The underlying question here remains the same as it was in the first two volumes of this series: to what lengths will people go for the sake of love? It may sound like a flimsy premise for a convoluted fantasy tale, but at the time of writing The Escapement nestles comfortably in the top 20 of Amazon’s Hot New Releases for SF and fantasy. Clearly, the pseudonymous KJ Parker is doing something right...

But what? Perhaps the easiest way to explain to anyone who hasn’t already been captured by the first two volumes in the Engineer Trilogy, Devices and Desires and Evil for Evil, is to imagine a beautifully intricate model – a train set or a dolls’ house.

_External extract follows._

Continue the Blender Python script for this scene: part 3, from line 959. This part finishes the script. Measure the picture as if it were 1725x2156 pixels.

Parker’s work has the same careful attention to detail; the same sense of something carefully, even lovingly constructed.
That’s actually quite a spooky idea. Thankfully, reading the novels is an altogether less scary experience. Instead, on one level at least, it’s a way of disappearing into a fascinating, richly-realised fantasy world. And, because no magic was used in the making of this trilogy, it’s even a
guilty pleasure-free zone for those readers who more naturally drift towards hard SF.

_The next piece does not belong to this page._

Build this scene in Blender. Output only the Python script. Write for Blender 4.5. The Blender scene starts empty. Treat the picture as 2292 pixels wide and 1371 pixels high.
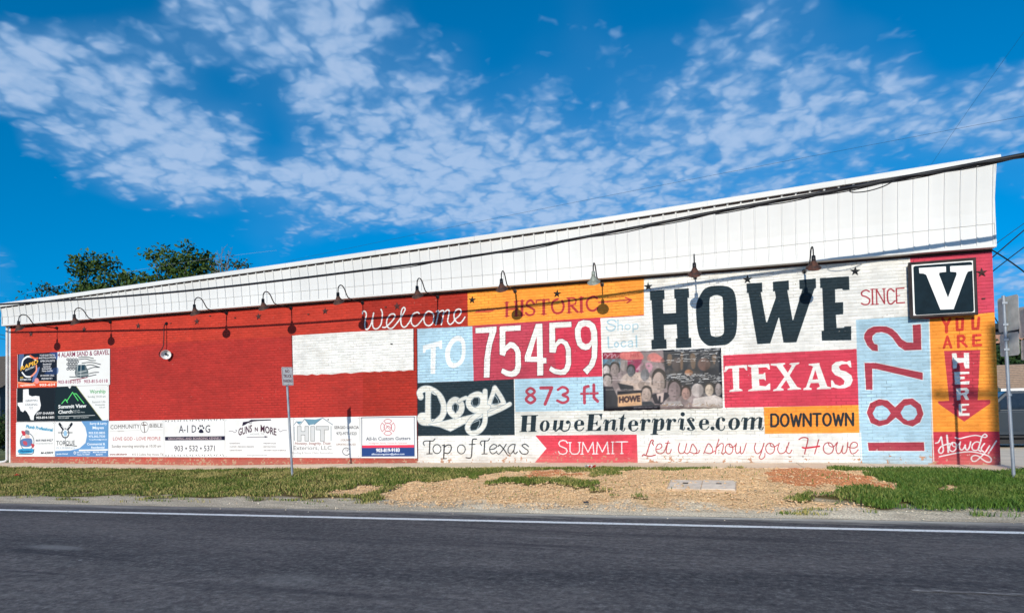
import bpy, bmesh, math, random
import numpy as np
from mathutils import Vector, Matrix, Euler
random.seed(7); rng = np.random.default_rng(7)
SC = bpy.context.scene
COL = SC.collection
# ------------------------------------------------------------------ camera
# world: the painted wall is the plane y=0 (X along it), z=0 is its foot, metres
YAW, PIT, ROL, FPX, CYP, CD, CH = 0.30205, 0.02744, -0.01985, 1438.3, 874.3, 16.770, 1.5913
W0, H0 = 2292.0, 1371.0
_f = np.array([-math.sin(YAW)*math.cos(PIT), math.cos(YAW)*math.cos(PIT), math.sin(PIT)])
_r = np.array([math.cos(YAW), math.sin(YAW), 0.0]); _u = np.cross(_r, _f)
R2 = math.cos(ROL)*_r + math.sin(ROL)*_u
U2 = -math.sin(ROL)*_r + math.cos(ROL)*_u
CAMP = np.array([0.0, -CD, CH])
def ray(u, v):
    u = np.asarray(u, float); v = np.asarray(v, float)
    return _f + R2*((u-W0/2)/FPX)[..., None] + U2*((CYP-v)/FPX)[..., None]
def wl(u, v, y=0.0):
    """photo point -> world point on the vertical plane y"""
    d = ray(u, v); t = (y+CD)/d[..., 1]
    return CAMP + d*t[..., None]
def gd(u, v, z=0.0):
    d = ray(u, v); t = (z-CH)/d[..., 2]
    return CAMP + d*t[..., None]
cam = bpy.data.cameras.new('camera'); co = bpy.data.objects.new('camera', cam); COL.objects.link(co)
M = Matrix(((R2[0], U2[0], -_f[0], CAMP[0]), (R2[1], U2[1], -_f[1], CAMP[1]), (R2[2], U2[2], -_f[2], CAMP[2]), (0, 0, 0, 1)))
co.matrix_world = M
cam.sensor_width = 36; cam.sensor_fit = 'HORIZONTAL'
cam.lens = FPX/W0*36; cam.shift_y = (CYP-H0/2)/W0
cam.clip_start = 0.05; cam.clip_end = 3000
SC.camera = co
# ------------------------------------------------------------------ light
SUN_TAN = 0.37
ELEV = math.atan(SUN_TAN)
sun = bpy.data.lights.new('sun', 'SUN'); so = bpy.data.objects.new('sun', sun); COL.objects.link(so)
sun.energy = 4.0; sun.angle = math.radians(0.53); sun.color = (1.0, 0.925, 0.79)
so.rotation_euler = Vector((0, math.cos(ELEV), -math.sin(ELEV))).to_track_quat('-Z', 'Y').to_euler()
so.location = (0, -30, 20)
SC.view_settings.view_transform = 'Standard'; SC.view_settings.look = 'None'
SC.view_settings.exposure = 0.0; SC.view_settings.gamma = 1.0; SC.view_settings.use_curve_mapping = False
world = bpy.data.worlds.new('World'); SC.world = world; world.use_nodes = True
world.cycles.sampling_method = 'MANUAL'; world.cycles.sample_map_resolution = 512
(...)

Instead, this is fantasy that, as well as dramatising the clash between key characters, also focuses on the tensions between different kinds of civilisations. In the industrialised corner lies the Republic of Mezentina, a rigidly organised city state where unauthorised innovation is regarded as an abomination. In the mountains, ready to attack the Republic, lie the forces of Duke Valens, leader of the essentially medieval Vadani. Finally there are the Cure Hardy, Valens’s nomadic, desert-living allies who are (ominously for all their neighbours) in search of further living space.

How will the interplay between these three peoples play out as the siege of the Republic begins? That depends largely on one man, the engineer Ziani Vaatzes. It’s Vaatzes who has, through his machinations, contrived the war. For him, the death of thousands is nothing compared to the chance to get back to his wife and child, who still reside in a city that made him outcast. Yet he’s not entirely brutal. In secret contact with Secretary Psellus, leader of the Republic, he wants to minimise losses, to find a new, peaceful status quo.

The same can’t be said of his assistant, the monstrous Daurenja. Imagine a man with the restless, driven genius of Leonardo da Vinci and no scruples whatsoever to get close to his character. Can Vaatzes control Daurenja sufficiently to prevent events spiralling out of his control?

It’s fascinating to find out, but this remains a novel with faults that seem to have become magnified as the series has progressed. In particular, too often Parker’s characters are world-weary, happy to excuse their choices because, really, they had no choice but to do as they did. If a nobleman-turned-highwayman-murderer and war leaders talk in the same fatalistic terms, how do you separate them?

Set against that, there are some fine pieces of writing here. In particular, one section of the book deals with a raw young recruit being sent on what he has yet to realise is a dangerous fool’s errand. Here, Parker explores the true cost of war: the bloody, muddy chaos that engulfs ordinary folk while generals sit at a safe distance.

More such passages wouldn’t have gone amiss. Nevertheless, taken as a whole the Engineer Trilogy remains one of the finest fantasy trilogies of recent years, a work as far removed from unimaginative sword ’n’ sorcery as it’s possible to go without alienating a certain subset of teenagers (y’know, the ones who paint their bedrooms purple).